# Exercise inputs

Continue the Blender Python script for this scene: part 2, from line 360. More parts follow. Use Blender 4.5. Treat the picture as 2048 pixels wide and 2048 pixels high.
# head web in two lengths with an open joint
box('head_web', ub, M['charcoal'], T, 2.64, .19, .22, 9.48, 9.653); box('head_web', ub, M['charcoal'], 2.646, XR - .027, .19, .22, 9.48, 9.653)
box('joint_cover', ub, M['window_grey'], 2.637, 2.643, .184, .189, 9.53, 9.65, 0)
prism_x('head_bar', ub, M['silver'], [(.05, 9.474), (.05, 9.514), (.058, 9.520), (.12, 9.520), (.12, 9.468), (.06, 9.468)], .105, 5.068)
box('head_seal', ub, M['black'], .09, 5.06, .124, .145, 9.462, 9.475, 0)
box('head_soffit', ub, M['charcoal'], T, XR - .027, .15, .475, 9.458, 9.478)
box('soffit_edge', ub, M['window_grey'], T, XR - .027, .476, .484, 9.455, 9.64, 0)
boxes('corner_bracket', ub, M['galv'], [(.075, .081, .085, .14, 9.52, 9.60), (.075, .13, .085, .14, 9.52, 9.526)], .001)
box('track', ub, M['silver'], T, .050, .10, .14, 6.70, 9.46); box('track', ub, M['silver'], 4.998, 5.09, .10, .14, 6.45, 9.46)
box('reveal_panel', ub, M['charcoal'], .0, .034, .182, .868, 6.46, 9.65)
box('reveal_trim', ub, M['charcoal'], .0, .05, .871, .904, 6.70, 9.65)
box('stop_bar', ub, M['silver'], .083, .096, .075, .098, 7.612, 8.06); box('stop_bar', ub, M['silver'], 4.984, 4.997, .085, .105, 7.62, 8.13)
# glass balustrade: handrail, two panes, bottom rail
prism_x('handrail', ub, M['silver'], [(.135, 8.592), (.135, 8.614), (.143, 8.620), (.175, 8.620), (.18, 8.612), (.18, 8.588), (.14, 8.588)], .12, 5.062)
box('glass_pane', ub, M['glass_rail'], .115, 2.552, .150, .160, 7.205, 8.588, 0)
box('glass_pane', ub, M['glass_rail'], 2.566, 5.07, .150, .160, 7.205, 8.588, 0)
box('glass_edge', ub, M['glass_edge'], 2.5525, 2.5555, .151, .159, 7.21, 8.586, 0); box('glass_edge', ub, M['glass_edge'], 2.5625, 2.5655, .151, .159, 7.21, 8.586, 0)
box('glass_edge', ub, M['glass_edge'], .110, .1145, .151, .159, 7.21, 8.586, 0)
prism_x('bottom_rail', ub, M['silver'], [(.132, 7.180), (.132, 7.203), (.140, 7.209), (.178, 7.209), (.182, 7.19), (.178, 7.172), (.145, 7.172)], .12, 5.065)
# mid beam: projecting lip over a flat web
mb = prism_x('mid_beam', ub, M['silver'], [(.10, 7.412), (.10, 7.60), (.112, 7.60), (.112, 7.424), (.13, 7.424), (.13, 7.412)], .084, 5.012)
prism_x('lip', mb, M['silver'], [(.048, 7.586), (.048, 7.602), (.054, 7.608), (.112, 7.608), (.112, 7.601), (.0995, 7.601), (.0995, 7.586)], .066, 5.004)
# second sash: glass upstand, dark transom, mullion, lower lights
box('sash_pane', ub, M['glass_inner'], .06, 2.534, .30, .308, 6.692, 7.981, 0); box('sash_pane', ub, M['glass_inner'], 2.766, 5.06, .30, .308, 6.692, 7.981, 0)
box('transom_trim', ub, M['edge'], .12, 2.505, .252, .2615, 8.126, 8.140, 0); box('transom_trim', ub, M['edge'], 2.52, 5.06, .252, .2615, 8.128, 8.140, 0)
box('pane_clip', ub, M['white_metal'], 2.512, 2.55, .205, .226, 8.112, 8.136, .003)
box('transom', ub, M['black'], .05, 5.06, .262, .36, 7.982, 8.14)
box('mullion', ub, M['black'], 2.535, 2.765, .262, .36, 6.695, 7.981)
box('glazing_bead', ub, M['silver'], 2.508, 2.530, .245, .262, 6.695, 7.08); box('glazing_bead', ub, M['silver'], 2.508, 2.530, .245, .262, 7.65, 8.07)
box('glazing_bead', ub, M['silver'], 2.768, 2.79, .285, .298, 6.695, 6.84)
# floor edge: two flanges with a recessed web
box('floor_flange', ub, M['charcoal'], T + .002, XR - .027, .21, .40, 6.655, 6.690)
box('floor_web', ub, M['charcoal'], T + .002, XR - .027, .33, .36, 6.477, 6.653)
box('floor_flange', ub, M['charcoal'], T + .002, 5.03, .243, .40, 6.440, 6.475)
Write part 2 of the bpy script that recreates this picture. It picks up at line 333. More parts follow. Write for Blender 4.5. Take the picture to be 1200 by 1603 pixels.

# What to do
Extract the entries above verbatim.

# Solution to this problem
Continue the Blender Python script for this scene: part 2, from line 360. More parts follow. Use Blender 4.5. Treat the picture as 2048 pixels wide and 2048 pixels high.
# head web in two lengths with an open joint
box('head_web', ub, M['charcoal'], T, 2.64, .19, .22, 9.48, 9.653); box('head_web', ub, M['charcoal'], 2.646, XR - .027, .19, .22, 9.48, 9.653)
box('joint_cover', ub, M['window_grey'], 2.637, 2.643, .184, .189, 9.53, 9.65, 0)
prism_x('head_bar', ub, M['silver'], [(.05, 9.474), (.05, 9.514), (.058, 9.520), (.12, 9.520), (.12, 9.468), (.06, 9.468)], .105, 5.068)
box('head_seal', ub, M['black'], .09, 5.06, .124, .145, 9.462, 9.475, 0)
box('head_soffit', ub, M['charcoal'], T, XR - .027, .15, .475, 9.458, 9.478)
box('soffit_edge', ub, M['window_grey'], T, XR - .027, .476, .484, 9.455, 9.64, 0)
boxes('corner_bracket', ub, M['galv'], [(.075, .081, .085, .14, 9.52, 9.60), (.075, .13, .085, .14, 9.52, 9.526)], .001)
box('track', ub, M['silver'], T, .050, .10, .14, 6.70, 9.46); box('track', ub, M['silver'], 4.998, 5.09, .10, .14, 6.45, 9.46)
box('reveal_panel', ub, M['charcoal'], .0, .034, .182, .868, 6.46, 9.65)
box('reveal_trim', ub, M['charcoal'], .0, .05, .871, .904, 6.70, 9.65)
box('stop_bar', ub, M['silver'], .083, .096, .075, .098, 7.612, 8.06); box('stop_bar', ub, M['silver'], 4.984, 4.997, .085, .105, 7.62, 8.13)
# glass balustrade: handrail, two panes, bottom rail
prism_x('handrail', ub, M['silver'], [(.135, 8.592), (.135, 8.614), (.143, 8.620), (.175, 8.620), (.18, 8.612), (.18, 8.588), (.14, 8.588)], .12, 5.062)
box('glass_pane', ub, M['glass_rail'], .115, 2.552, .150, .160, 7.205, 8.588, 0)
box('glass_pane', ub, M['glass_rail'], 2.566, 5.07, .150, .160, 7.205, 8.588, 0)
box('glass_edge', ub, M['glass_edge'], 2.5525, 2.5555, .151, .159, 7.21, 8.586, 0); box('glass_edge', ub, M['glass_edge'], 2.5625, 2.5655, .151, .159, 7.21, 8.586, 0)
box('glass_edge', ub, M['glass_edge'], .110, .1145, .151, .159, 7.21, 8.586, 0)
prism_x('bottom_rail', ub, M['silver'], [(.132, 7.180), (.132, 7.203), (.140, 7.209), (.178, 7.209), (.182, 7.19), (.178, 7.172), (.145, 7.172)], .12, 5.065)
# mid beam: projecting lip over a flat web
mb = prism_x('mid_beam', ub, M['silver'], [(.10, 7.412), (.10, 7.60), (.112, 7.60), (.112, 7.424), (.13, 7.424), (.13, 7.412)], .084, 5.012)
prism_x('lip', mb, M['silver'], [(.048, 7.586), (.048, 7.602), (.054, 7.608), (.112, 7.608), (.112, 7.601), (.0995, 7.601), (.0995, 7.586)], .066, 5.004)
# second sash: glass upstand, dark transom, mullion, lower lights
box('sash_pane', ub, M['glass_inner'], .06, 2.534, .30, .308, 6.692, 7.981, 0); box('sash_pane', ub, M['glass_inner'], 2.766, 5.06, .30, .308, 6.692, 7.981, 0)
box('transom_trim', ub, M['edge'], .12, 2.505, .252, .2615, 8.126, 8.140, 0); box('transom_trim', ub, M['edge'], 2.52, 5.06, .252, .2615, 8.128, 8.140, 0)
box('pane_clip', ub, M['white_metal'], 2.512, 2.55, .205, .226, 8.112, 8.136, .003)
box('transom', ub, M['black'], .05, 5.06, .262, .36, 7.982, 8.14)
box('mullion', ub, M['black'], 2.535, 2.765, .262, .36, 6.695, 7.981)
box('glazing_bead', ub, M['silver'], 2.508, 2.530, .245, .262, 6.695, 7.08); box('glazing_bead', ub, M['silver'], 2.508, 2.530, .245, .262, 7.65, 8.07)
box('glazing_bead', ub, M['silver'], 2.768, 2.79, .285, .298, 6.695, 6.84)
# floor edge: two flanges with a recessed web
box('floor_flange', ub, M['charcoal'], T + .002, XR - .027, .21, .40, 6.655, 6.690)
box('floor_web', ub, M['charcoal'], T + .002, XR - .027, .33, .36, 6.477, 6.653)
box('floor_flange', ub, M['charcoal'], T + .002, 5.03, .243, .40, 6.440, 6.475)
Write part 2 of the bpy script that recreates this picture. It picks up at line 333. More parts follow. Write for Blender 4.5. Take the picture to be 1200 by 1603 pixels.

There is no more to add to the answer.